## [What is being asked]
Stop after the line that contains "COL = scene.collection"; until then, restate each line of the entries word for word from the very first.
= = = =
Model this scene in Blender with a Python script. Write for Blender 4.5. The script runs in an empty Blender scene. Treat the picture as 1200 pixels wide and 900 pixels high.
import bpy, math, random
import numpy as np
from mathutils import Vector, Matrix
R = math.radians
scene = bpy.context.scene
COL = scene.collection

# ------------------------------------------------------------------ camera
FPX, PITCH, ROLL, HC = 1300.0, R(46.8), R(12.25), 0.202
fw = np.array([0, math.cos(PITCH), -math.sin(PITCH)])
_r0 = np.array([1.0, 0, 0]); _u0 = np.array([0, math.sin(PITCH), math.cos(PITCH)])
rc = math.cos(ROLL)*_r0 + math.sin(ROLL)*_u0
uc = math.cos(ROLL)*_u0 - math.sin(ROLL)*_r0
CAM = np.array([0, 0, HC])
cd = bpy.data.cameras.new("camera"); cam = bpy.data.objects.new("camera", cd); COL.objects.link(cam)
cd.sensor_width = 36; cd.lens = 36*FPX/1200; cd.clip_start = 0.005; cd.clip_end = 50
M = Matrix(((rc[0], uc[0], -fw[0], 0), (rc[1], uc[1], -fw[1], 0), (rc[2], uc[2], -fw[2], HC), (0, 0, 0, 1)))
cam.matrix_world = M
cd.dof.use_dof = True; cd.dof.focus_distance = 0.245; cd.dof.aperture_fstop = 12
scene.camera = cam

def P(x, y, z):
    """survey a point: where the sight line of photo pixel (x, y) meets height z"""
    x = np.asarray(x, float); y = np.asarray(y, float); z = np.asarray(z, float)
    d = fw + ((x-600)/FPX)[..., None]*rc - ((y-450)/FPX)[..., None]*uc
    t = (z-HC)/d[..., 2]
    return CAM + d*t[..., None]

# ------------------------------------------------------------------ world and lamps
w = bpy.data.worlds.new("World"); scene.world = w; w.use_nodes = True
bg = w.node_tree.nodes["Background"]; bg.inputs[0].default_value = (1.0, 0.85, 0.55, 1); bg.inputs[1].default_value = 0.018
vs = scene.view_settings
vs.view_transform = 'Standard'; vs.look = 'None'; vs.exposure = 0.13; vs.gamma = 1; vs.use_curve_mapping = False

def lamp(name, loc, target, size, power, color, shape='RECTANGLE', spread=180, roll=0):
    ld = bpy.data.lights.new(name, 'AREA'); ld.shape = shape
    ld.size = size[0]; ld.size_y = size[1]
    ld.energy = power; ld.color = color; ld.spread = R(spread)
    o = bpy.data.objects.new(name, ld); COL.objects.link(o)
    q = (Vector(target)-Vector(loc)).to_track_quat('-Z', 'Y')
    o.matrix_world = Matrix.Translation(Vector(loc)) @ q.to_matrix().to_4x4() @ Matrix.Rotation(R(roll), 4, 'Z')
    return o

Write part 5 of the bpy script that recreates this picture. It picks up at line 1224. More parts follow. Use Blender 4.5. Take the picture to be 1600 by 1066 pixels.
= = = =
## [Answer for this exercise]
Model this scene in Blender with a Python script. Write for Blender 4.5. The script runs in an empty Blender scene. Treat the picture as 1200 pixels wide and 900 pixels high.
import bpy, math, random
import numpy as np
from mathutils import Vector, Matrix
R = math.radians
scene = bpy.context.scene
COL = scene.collection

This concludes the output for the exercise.